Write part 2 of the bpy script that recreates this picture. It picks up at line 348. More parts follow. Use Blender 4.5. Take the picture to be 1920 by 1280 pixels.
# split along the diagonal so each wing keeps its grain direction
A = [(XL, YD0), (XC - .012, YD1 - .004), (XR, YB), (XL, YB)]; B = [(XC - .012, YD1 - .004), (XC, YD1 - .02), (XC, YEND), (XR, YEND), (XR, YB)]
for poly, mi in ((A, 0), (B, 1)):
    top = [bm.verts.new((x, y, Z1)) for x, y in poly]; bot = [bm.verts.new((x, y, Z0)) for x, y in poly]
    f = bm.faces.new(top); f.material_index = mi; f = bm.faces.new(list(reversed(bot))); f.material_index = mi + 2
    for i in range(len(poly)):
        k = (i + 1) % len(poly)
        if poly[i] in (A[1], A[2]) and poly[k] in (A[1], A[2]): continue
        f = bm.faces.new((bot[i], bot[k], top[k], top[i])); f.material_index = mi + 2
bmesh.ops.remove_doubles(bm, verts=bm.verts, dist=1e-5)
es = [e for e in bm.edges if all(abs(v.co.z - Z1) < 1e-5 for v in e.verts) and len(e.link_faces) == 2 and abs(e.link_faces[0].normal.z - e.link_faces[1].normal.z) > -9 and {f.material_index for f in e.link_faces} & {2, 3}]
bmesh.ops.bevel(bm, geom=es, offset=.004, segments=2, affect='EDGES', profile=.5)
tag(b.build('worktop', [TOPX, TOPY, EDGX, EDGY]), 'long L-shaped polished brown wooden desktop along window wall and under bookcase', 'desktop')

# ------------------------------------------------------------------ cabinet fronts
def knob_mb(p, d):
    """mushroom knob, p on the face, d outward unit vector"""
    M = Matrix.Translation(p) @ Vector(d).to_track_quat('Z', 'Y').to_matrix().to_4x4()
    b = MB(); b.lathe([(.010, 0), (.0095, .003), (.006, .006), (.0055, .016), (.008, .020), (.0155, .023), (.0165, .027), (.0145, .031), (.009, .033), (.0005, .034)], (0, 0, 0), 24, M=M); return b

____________

**Required work:**
Write out the data again, exactly and in full.

**Result for this exercise:**
Write part 2 of the bpy script that recreates this picture. It picks up at line 348. More parts follow. Use Blender 4.5. Take the picture to be 1920 by 1280 pixels.
# split along the diagonal so each wing keeps its grain direction
A = [(XL, YD0), (XC - .012, YD1 - .004), (XR, YB), (XL, YB)]; B = [(XC - .012, YD1 - .004), (XC, YD1 - .02), (XC, YEND), (XR, YEND), (XR, YB)]
for poly, mi in ((A, 0), (B, 1)):
    top = [bm.verts.new((x, y, Z1)) for x, y in poly]; bot = [bm.verts.new((x, y, Z0)) for x, y in poly]
    f = bm.faces.new(top); f.material_index = mi; f = bm.faces.new(list(reversed(bot))); f.material_index = mi + 2
    for i in range(len(poly)):
        k = (i + 1) % len(poly)
        if poly[i] in (A[1], A[2]) and poly[k] in (A[1], A[2]): continue
        f = bm.faces.new((bot[i], bot[k], top[k], top[i])); f.material_index = mi + 2
bmesh.ops.remove_doubles(bm, verts=bm.verts, dist=1e-5)
es = [e for e in bm.edges if all(abs(v.co.z - Z1) < 1e-5 for v in e.verts) and len(e.link_faces) == 2 and abs(e.link_faces[0].normal.z - e.link_faces[1].normal.z) > -9 and {f.material_index for f in e.link_faces} & {2, 3}]
bmesh.ops.bevel(bm, geom=es, offset=.004, segments=2, affect='EDGES', profile=.5)
tag(b.build('worktop', [TOPX, TOPY, EDGX, EDGY]), 'long L-shaped polished brown wooden desktop along window wall and under bookcase', 'desktop')

# ------------------------------------------------------------------ cabinet fronts
def knob_mb(p, d):
    """mushroom knob, p on the face, d outward unit vector"""
    M = Matrix.Translation(p) @ Vector(d).to_track_quat('Z', 'Y').to_matrix().to_4x4()
    b = MB(); b.lathe([(.010, 0), (.0095, .003), (.006, .006), (.0055, .016), (.008, .020), (.0155, .023), (.0165, .027), (.0145, .031), (.009, .033), (.0005, .034)], (0, 0, 0), 24, M=M); return b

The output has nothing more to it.